#### [WHAT YOU HAVE TO DO]
Where does the string "finishes" appear in the records? Copy every line that contains it.

#### [INPUT ROWS]
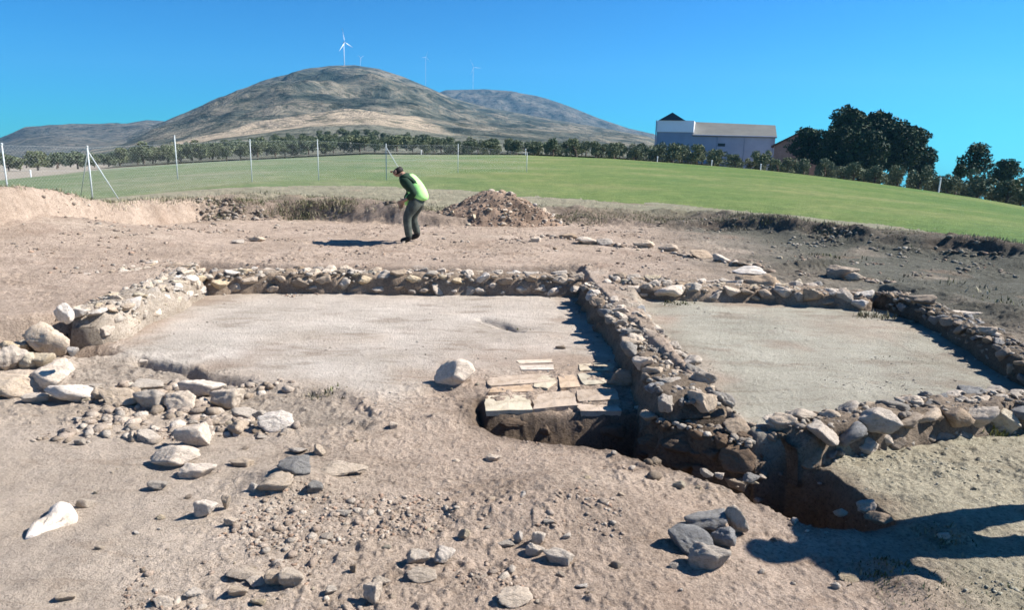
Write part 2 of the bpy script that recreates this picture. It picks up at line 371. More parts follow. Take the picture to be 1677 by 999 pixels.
def hill(sky, Rr, r0, seed, foot, ridge_noise, colf, u0, u1, na=420, nr=260, shape=(.30, .7)):
    T = np.array(sorted(azel(u, v) for u, v in sky)); FT = np.array(sorted(azel(u, v) for u, v in foot))
    a0 = azel(u0, 240)[0]; a1 = azel(u1, 240)[0]; aa = np.linspace(a0, a1, na)
    q = np.concatenate([np.linspace(0, 1, nr), 1 + np.linspace(.02, .6, 30)])
    A, Q = np.meshgrid(aa, q, indexing='ij'); r0a = r0(A) if callable(r0) else np.full(A.shape, r0)
    Rrr = Rr * (1 + .10 * np.sin(A * 5 + seed)); R = r0a * (Rrr / r0a) ** Q
    X = R * np.sin(A); Y = R * np.cos(A)
    e1 = np.interp(A, T[:, 0], T[:, 1]); e0 = np.interp(A, FT[:, 0], FT[:, 1])
    pr = shape[0] * np.clip(Q, 0, 1) + shape[1] * sm(np.clip(Q, 0, 1)) ** 1.4
    nz = fbm(X / 160, Y / 160, seed, 5, .55)
    e = e0 + (e1 - e0) * pr + ridge_noise * nz * sm(Q * 2 - .5) * sm((1.0 - Q) * 6 + .08) * np.clip(e1 - e0, 0, 1) * 2
    Z = CAMH + R * e
    zr = CAMH + Rrr * e1
    Z = np.where(Q > 1, zr - (R - Rrr) * .35, Z)
    xf, yf, zf = X.ravel(), Y.ravel(), Z.ravel()
    col = colf(A.ravel(), Q.ravel(), xf, yf); me = mesh_np('hills', np.stack([xf, yf, zf], 1), grid_faces(na, len(q)), M['hill'])
    at = me.color_attributes.new('soil', 'FLOAT_COLOR', 'POINT'); at.data.foreach_set('color', col.astype(np.float32).ravel())
    tag(link('hills', me), kind='structure')
def D_at(A): return np.interp(A, FARE[:, 0], FARE[:, 1])
def col_main(A, q, x, y):
    n = len(A); c = np.zeros((n, 4)); uu = 838 + np.tan(A) * 1105
    w1 = sm((.46 - q) / .05)                      # grove soil
    c[:, :3] = np.array([.15, .15, .115]); c[:, 3] = w1
    top = .56 + .06 * sm((uu - 250) / 250) - .10 * sm((uu - 640) / 160) + .02 * fbm(x / 60, y / 60, 3, 3)
    s = sm((q - .43) / .02) * sm((top - q) / .02) * sm((uu - 150) / 150) * sm((760 - uu) / 60)
    c[:, :3] = np.where(s[:, None] > .01, c[:, :3] * (1 - s[:, None]) + np.array([.37, .30, .215]) * s[:, None], c[:, :3])
    c[:, 3] = np.maximum(c[:, 3], s * .92)
    return c
def col_far(A, q, x, y):
    c = np.zeros((len(A), 4)); c[:, :3] = (.10, .095, .085); c[:, 3] = .55; return c
FOOTL = [(u, v - 3) for u, v in [(-200, 330), (-60, 302), (0, 296), (100, 286), (200, 275), (300, 268), (420, 262), (600, 253), (850, 254), (1000, 260), (1100, 267), (1230, 277)]]
hill([(-250, 300), (-60, 262), (0, 256), (100, 247), (200, 226), (250, 205), (300, 187), (350, 163), (400, 145), (450, 127), (500, 113), (540, 107), (580, 106), (620, 112), (660, 125), (700, 142), (740, 160), (800, 176),
      (900, 194), (1000, 212), (1060, 224), (1100, 240), (1160, 262), (1250, 300)], 1500, lambda A: D_at(A) + 14, 3, FOOTL, .16, col_main, -200, 1190, 520, 340)
hill([(600, 250), (690, 162), (730, 147), (790, 146), (830, 148), (880, 157), (930, 173), (980, 193), (1030, 210), (1070, 219), (1100, 232), (1160, 262)], 2400, 1300, 9, [(500, 262), (1200, 270)], .12, col_far, 590, 1170, 220, 120)
hill([(-250, 262), (-100, 245), (0, 226), (40, 210), (80, 204), (150, 204), (200, 203), (240, 196), (270, 198), (330, 210), (420, 230), (480, 250)], 2300, 700, 14, [(-250, 285), (0, 262), (500, 262)], .12, col_far, -240, 470, 220, 120)
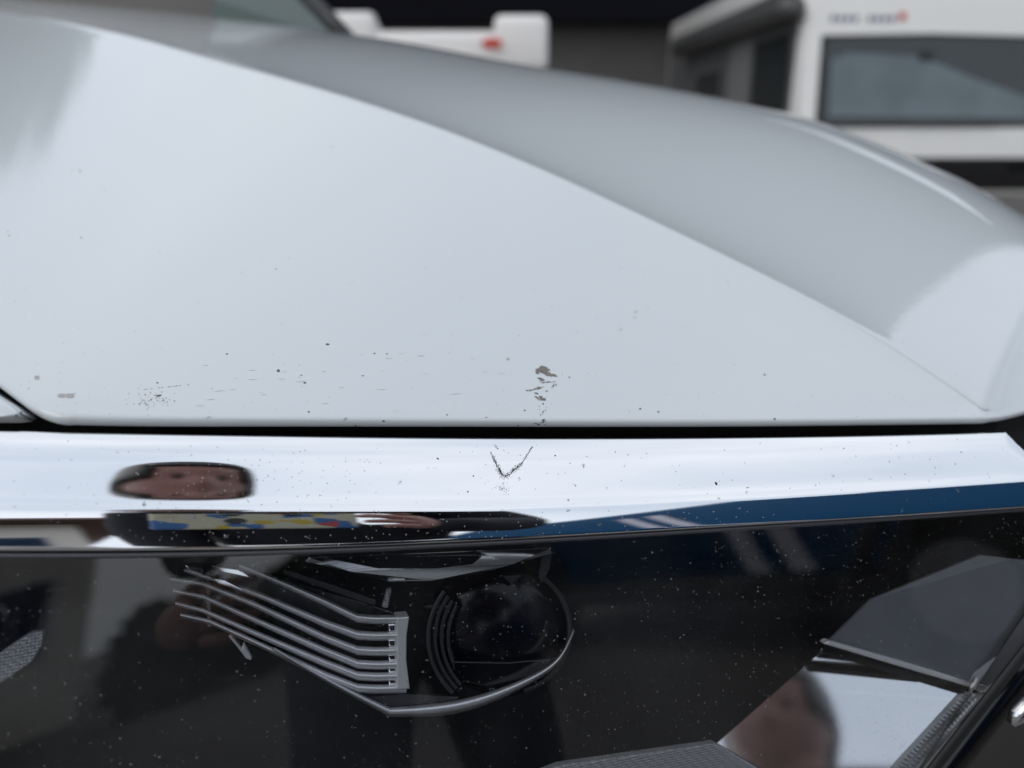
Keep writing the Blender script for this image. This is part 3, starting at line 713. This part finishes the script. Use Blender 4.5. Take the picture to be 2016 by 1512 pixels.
def rounded_side(name, prof, x0, x1, mat, parent, bev=0.05):
    """profile (y,z) extruded along x"""
    bm = bmesh.new(); vs_ = [bm.verts.new((x0, y, z)) for y, z in prof]; f = bm.faces.new(vs_)
    r = bmesh.ops.extrude_face_region(bm, geom=[f])
    for e in r['geom']:
        if isinstance(e, bmesh.types.BMVert): e.co.x = x1
    bmesh.ops.recalc_face_normals(bm, faces=bm.faces)
    if bev: bmesh.ops.bevel(bm, geom=list(bm.edges), offset=bev, segments=3, affect='EDGES', profile=0.5)
    o = from_bm(name, bm, mat, parent); o.data.polygons.foreach_set('use_smooth', [True]*len(o.data.polygons)); return o
def wheel(parent, x, y, r=0.34, w_=0.2):
    def cyl(name, rr, ww, mat, par, seg=28):
        bm = bmesh.new(); bmesh.ops.create_cone(bm, cap_ends=True, segments=seg, radius1=rr, radius2=rr, depth=ww, matrix=Matrix.Translation((x, y, r)) @ Matrix.Rotation(math.pi/2, 4, 'Y'))
        bmesh.ops.bevel(bm, geom=[e for e in bm.edges if len(e.link_faces) == 2 and abs(e.link_faces[0].normal.dot(e.link_faces[1].normal)) < 0.3], offset=0.02, segments=2, affect='EDGES')
        return from_bm(name, bm, mat, par)
    t = cyl('wheel', r, w_, M['tyre'], parent); cyl('rim', r*0.62, w_+0.02, M['rim'], t); return t

# motorhome on the right: big windscreen, cream body, grey awning case along its side
mh = tag(empty('motorhome', (3.22, 9.0, 0), math.radians(3)), 'cream motorhome with a wide dark windscreen parked at right', 'motorhome')
prof = [(0.0, 0.35), (-0.02, 0.62), (0.0, 1.08), (0.16, 2.1), (0.25, 2.75), (0.6, 2.9), (6.2, 2.9), (6.3, 2.7), (6.3, 0.4)]
rounded_side('body', prof, -0.02, 2.28, M['cream'], mh, 0.07); mh.scale = (1.28, 1, 1)
box('side_shade', (-0.035, 0.34, 0.5), (0.0, 6.1, 2.62), M['shade_grey'], mh, 0.01)  # dark grey slab, the shade on this side put into its colour
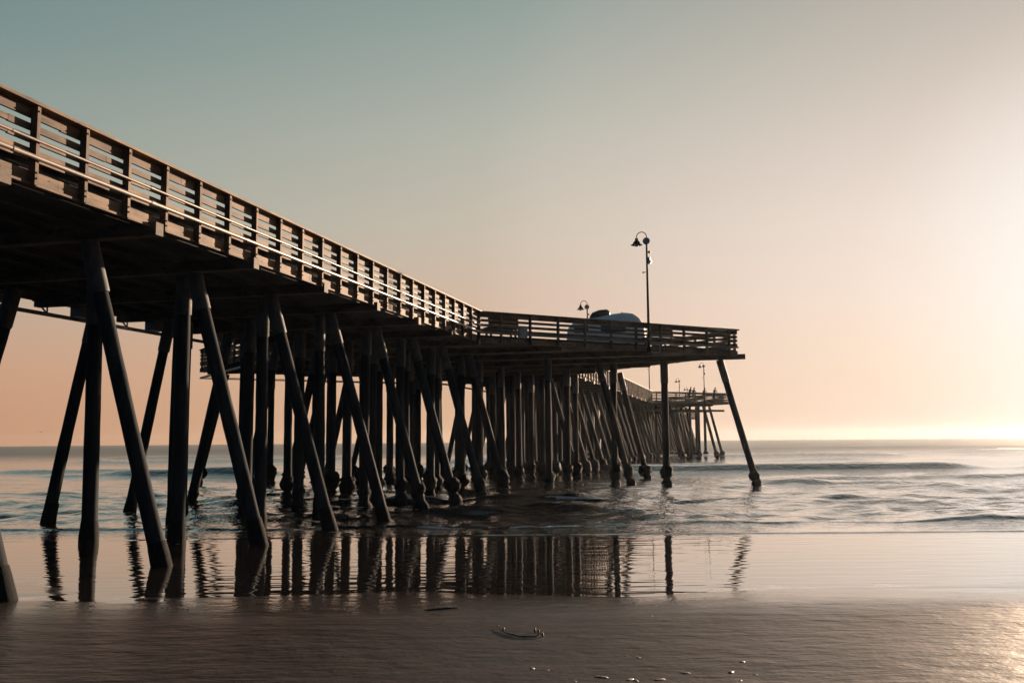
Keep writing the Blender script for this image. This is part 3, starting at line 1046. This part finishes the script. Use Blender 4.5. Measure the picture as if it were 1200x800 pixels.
rnd = random.Random(4)
proto = None
for (px, py, sz) in ((624, 783, .035), (641, 785, .022), (705, 793, .055), (738, 796, .045), (773, 796, .05), (803, 788, .04), (733, 768, .022), (748, 770, .03), (674, 798, .02), (868, 797, .022), (885, 790, .022)):
    p_ = ground_pt(px, py)
    if proto is None:
        proto = MB().blob((0, 0, .02), (1.3, .8, .16), 9, .4, 10, 6).build('shell_fragment', M['shell'])
        s_ = proto
    else:
        s_ = proto.copy()
        COL.objects.link(s_)
    s_.location = p_
    s_.scale = (sz, sz * .9, sz)
    s_.rotation_euler = (0, 0, rnd.random() * 6.28)
    tag(s_, 'small pale shell fragment lying on the damp sand', 'shell', 'shell fragments scattered over the damp sand')
proto = None
for (px, py, sz) in ((745, 797, .04), (857, 787, .045), (870, 775, .035), (763, 721, .02)):
    p_ = ground_pt(px, py)
    if proto is None:
        proto = MB().blob((0, 0, .0), (1.2, .7, .22), 19, .25, 10, 6).build('pebble', M['stone'])
        s_ = proto
    else:
        s_ = proto.copy()
        COL.objects.link(s_)
    s_.location = p_
    s_.scale = (sz, sz, sz)
    s_.rotation_euler = (0, 0, rnd.random() * 6.28)
    tag(s_, 'small dark pebble half sunk in the damp sand', 'pebble', 'dark pebbles on the damp sand')

# a gull low over the horizon, far left
gl = empty('seabird', (-44.0, 88.0, 3.6), R(20))
tag(gl, 'tiny dark gull gliding low above the horizon at far left', 'bird')
gl.scale = (.6, .6, .6)
MB().blob((0, 0, 0), (.1, .32, .09), 3, .03, 10, 8).blob((0, .3, .03), (.06, .09, .06), 4, .03, 8, 6).build('body', M['gull'], gl)
for sx in (-1, 1):
    wgm = MB()
    pts = [(.06, .10, .03), (.5, .18, .2), (.95, .0, .12), (.5, -.02, .19), (.06, -.12, .02)]
    vs = [(sx * x, y, z + .008) for x, y, z in pts] + [(sx * x, y, z - .008) for x, y, z in pts]
    wgm.add(vs, [(0, 1, 3, 4), (1, 2, 3), (9, 8, 6, 5), (8, 7, 6), (0, 5, 6, 1), (1, 6, 7, 2), (2, 7, 8, 3), (3, 8, 9, 4), (4, 9, 5, 0)])
    wgm.build('wing', M['gull'], gl)

# ------------------------------------------------------------------ sea haze
hz = MB().box((-SEA_END * 1.25, -40, -4.5), (SEA_END * 1.25, SEA_END + 10, 14.5)).build('haze', M['dark'])
mh = bpy.data.materials.new('sea_haze')
mh.use_nodes = True
th_ = NT(mh.node_tree)
pv = th_.n('ShaderNodeVolumePrincipled')
pv.inputs['Color'].default_value = (0.80, 0.92, 1.0, 1)
pv.inputs['Density'].default_value = 0.00006
pv.inputs['Anisotropy'].default_value = 0.6
om = th_.n('ShaderNodeOutputMaterial')
th_.put(om.inputs['Volume'], pv.outputs[0])
hz.data.materials.clear()
hz.data.materials.append(mh)
tag(hz, 'thin warm sea haze', kind='stuff')
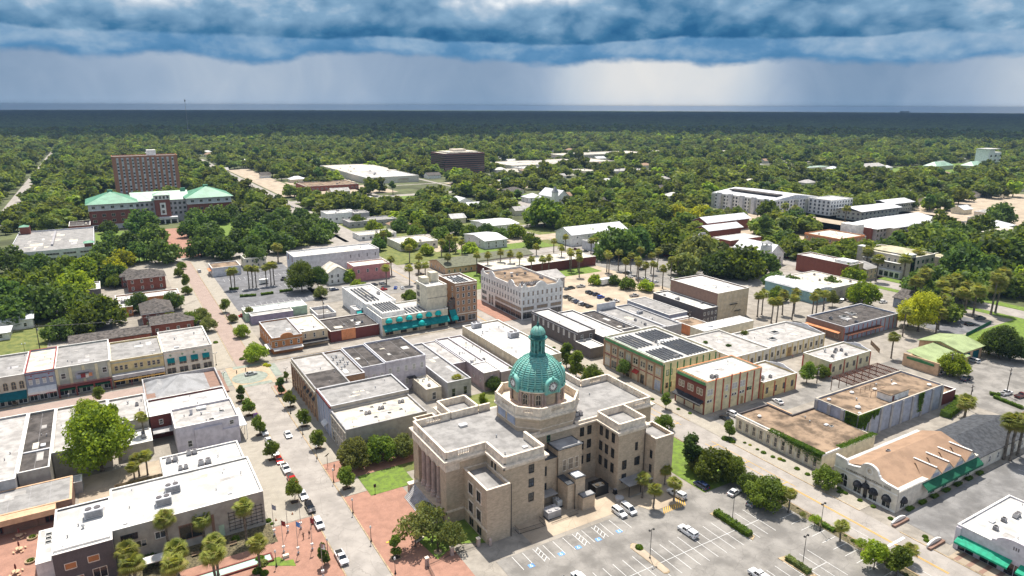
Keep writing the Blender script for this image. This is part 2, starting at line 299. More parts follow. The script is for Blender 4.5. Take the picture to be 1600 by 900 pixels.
def link(name,me,parent=None,loc=(0,0,0),rz=0):
 o=bpy.data.objects.new(name,me); COL.objects.link(o); o.parent=parent; o.location=loc; o.rotation_euler=(0,0,rz); return o
CHILD={}
def copy_tree(o,parent=None):
 c=o.copy(); COL.objects.link(c); c.parent=parent
 for ch in o.children: copy_tree(ch,c)
 return c
def struct(name,mb,m,label=None):
 o=mb.build(name,m) if isinstance(mb,MB) else mb
 o['kind']='structure'; return o
def link(name,me,parent=None,loc=(0,0,0),rz=0):
 o=bpy.data.objects.new(name,me); COL.objects.link(o); o.parent=parent; o.location=loc; o.rotation_euler=(0,0,rz)
 if parent is not None: CHILD.setdefault(parent.name,[]).append(o)
 return o
def copy_tree(o,parent=None):
 c=o.copy(); COL.objects.link(c); c.parent=parent
 if parent is not None: CHILD.setdefault(parent.name,[]).append(c)
 for ch in CHILD.get(o.name,[]): copy_tree(ch,c)
 return c
def relabel(o,label,group=None):
 o['label']=label
 if group: o['group']=group
# ---------------------------------------------------------------- windows and wall pieces
FACE={'S':0.0,'W':-math.pi/2,'E':math.pi/2,'N':math.pi}
WCACHE={}
def window_meshes(w,h,style,frame,glass):
 key=(round(w,2),round(h,2),style,frame,glass)
 if key in WCACHE: return WCACHE[key]
 f=MB(); t=min(0.09,w*0.12); d=0.07
 # local frame: x along the wall, -y outwards, z up, origin at the centre of the opening
 if style=='arch':
  a=[(-w/2,-h/2),(w/2,-h/2)]+[(w/2*math.cos(k*math.pi/8),h/2-w/2+w/2*math.sin(k*math.pi/8)) for k in range(9)]
  def sc(p,e): return [((x*(w+2*e)/w),(z*(h+2*e)/h)) for x,z in p]
  outer=sc(a,t); k=len(a)
  for i in range(k):
   j=(i+1)%k
   f.quad((outer[i][0],-d,outer[i][1]),(outer[j][0],-d,outer[j][1]),(a[j][0],-d,a[j][1]),(a[i][0],-d,a[i][1]))
   f.quad((outer[j][0],-d,outer[j][1]),(outer[i][0],-d,outer[i][1]),(outer[i][0],0.02,outer[i][1]),(outer[j][0],0.02,outer[j][1]))
   f.quad((a[i][0],-d,a[i][1]),(a[j][0],-d,a[j][1]),(a[j][0],0.02,a[j][1]),(a[i][0],0.02,a[i][1]))
  f.box(-0.03,-0.045,-h/2,0.03,-0.025,h/2-0.02); f.box(-w/2,-0.05,0.0,w/2,-0.03,0.06)
  g=MB(); n=len(a); g.v=[(x,-0.02,z) for x,z in a]; g.f=[tuple(range(n))]; g.m=[0]
 else:
  f.box(-w/2-t,-d,-h/2-t,-w/2,0.02,h/2+t); f.box(w/2,-d,-h/2-t,w/2+t,0.02,h/2+t); f.box(-w/2,-d,h/2,w/2,0.02,h/2+t); f.box(-w/2,-d-0.05,-h/2-t*1.3,w/2,0.02,-h/2)
  if style in('sash','pair','grid'): f.box(-w/2,-0.05,-0.03,w/2,-0.025,0.03)
  if style=='pair': f.box(-0.06,-0.06,-h/2,0.06,-0.02,h/2)
  if style=='grid':
   f.box(-0.025,-0.045,-h/2,0.025,-0.022,-0.03); f.box(-0.025,-0.045,0.03,0.025,-0.022,h/2)
  if style=='wide':
   k=max(2,int(w/1.3))
   for i in range(1,k): x=-w/2+w*i/k; f.box(x-0.04,-0.05,-h/2,x+0.04,-0.022,h/2)
  g=MB(); g.quad((-w/2,-0.02,-h/2),(w/2,-0.02,-h/2),(w/2,-0.02,h/2),(-w/2,-0.02,h/2))
 WCACHE[key]=(f.mesh('window_frame',frame),g.mesh('window_pane',glass)); return WCACHE[key]
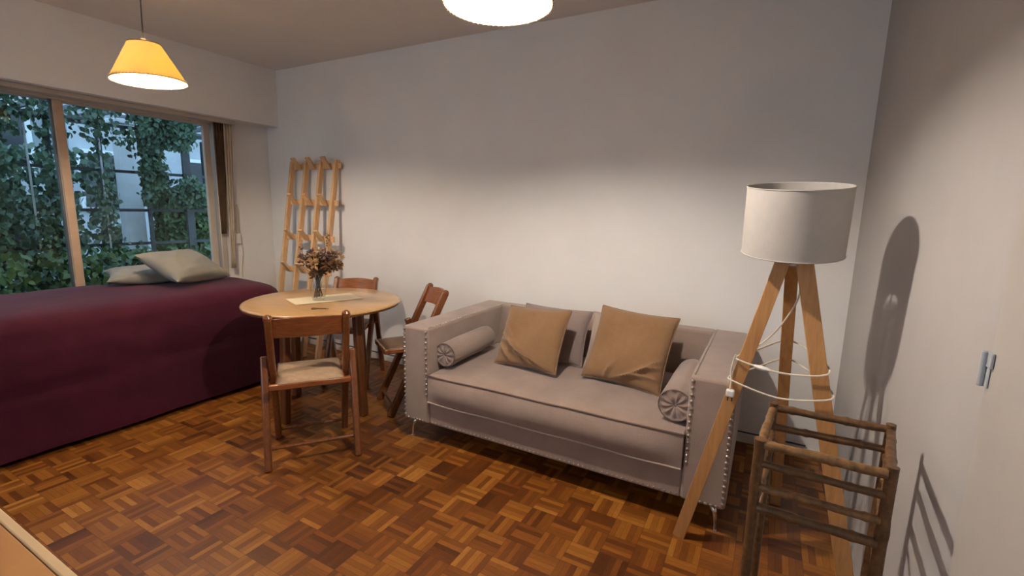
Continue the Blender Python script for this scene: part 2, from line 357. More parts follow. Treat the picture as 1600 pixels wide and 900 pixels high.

#### [CORRECT ANSWER]
Keep writing the Blender script for this image. This is part 3, starting at line 713. This part finishes the script. Use Blender 4.5. Take the picture to be 2016 by 1512 pixels.
Keep writing the Blender script for this image. This is part 3, starting at line 1046. This part finishes the script. Use Blender 4.5. Measure the picture as if it were 1200x800 pixels.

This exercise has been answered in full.